The Woman Beyond The Attic: The VC Andrews Story

Let’s set the scene.

It’s the mid-1980s and I’m with my mother at Bradlees. She’s combing the clearance racks and I slip away to the book section and home straight in on the black paperbacks with covers opening onto ominous paintings of hyper beautiful people with darkness looming. I grab one and start reading as much as I can before my mother finds me and it’s back to the real world.

Now fast forward to very early 2022, I really shouldn’t be buying more books. I have so many unread books and I vowed to do a book buying ban to start the year right. But in passing I see something online about a biography on V.C. Andrews. And not just any V.C. Andrews biography but one done with the blessing of her family and by her chosen ghostwriter, the legendary author in his own right, Andrew Neiderman.

Did I pre-order this biography I’ve wanted for years, even though I haven’t read any of the latter V.C. Andrews ™ books since the mid-Culter series? Do I drink oceans of tea? And given the chance will eat a tuna cucumber sandwich at 5:45am while my work computer boots up?

<sighs>

Okay, so I’m predictable and weak.

I’ve had The Woman Beyond The Attic: The V.C. Andrews Story for two weeks now and this has been one of my more challenging reviews to write.

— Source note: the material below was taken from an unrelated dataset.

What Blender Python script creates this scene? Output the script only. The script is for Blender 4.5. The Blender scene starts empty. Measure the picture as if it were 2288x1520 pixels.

It’s not a difficult book, filled with high scholarship that even Helene Hanff’s beloved Arthur “Q” Quiller-Couch would have a hard time grasping. And it’s not the sugar-coated fluff biography cranked out in days and sold in mass market paperbacks in the airport newsstand/bookstore.

I was just expecting…more from The Woman Beyond The Attic: The V.C. Andrews Story. Perhaps I’m a greedy-guts wanting a deep dive into a favorite author, something meaty and 16 CDs to play on my commute to work. Think Barbara Seaman’s excellent Lovely Me on Jacqueline Susann, Ruth Franklin’s acclaimed Shirley Jackson: A Rather Haunted Life or Gerri Hirshey’s Not Pretty Enough: The Unlikely Triumph of Helen Gurley Brown.

It’s lovely to have a proper biography of V.C. Andrews and learn more about the woman behind the paperbacks. I never knew just how disabled she was and the lengths she went to disguise her infirmities and how narrow life must have been living with her mother until she found success and a new world opened to her. It’s easy to see how she could translate those parts of her life onto the page. And having some of her personal letters and an partial unpublished manuscript is something very rare. But I wanted more.

I wanted more on each book than a few paragraphs, especially the novels written by V.C. Andrews herself. And here’s the part where the biography failed my expectations. One might expect, given the author is the very person who took over the V.C. Andrews mantle and has produced more V.C. Andrews books than Lindt truffles I’ve eaten (and I might just be addicted to Lindt truffles) to have what happened after her death. What it was like to be chosen and have your legacy become tied to her eternally. Heck, even a bit more of the cultural impact of Andrews on pop culture and teenager reads would be nice. But these are pipe dreams.

Let’s be brutally honest, The Woman Beyond The Attic: The V.C. Andrews Story, is written for the people who remember reading her books as teenagers, watch the Lifetime movies with awe and reverence. And I am not That Person or That Reader. Does that make me A Monster? Perhaps?

I am not The Woman Beyond The Attic: The V.C. Andrews Story’s Ideal Reader but it’s Ideal Reader is out there and I’m glad I read it even if I found it lacking.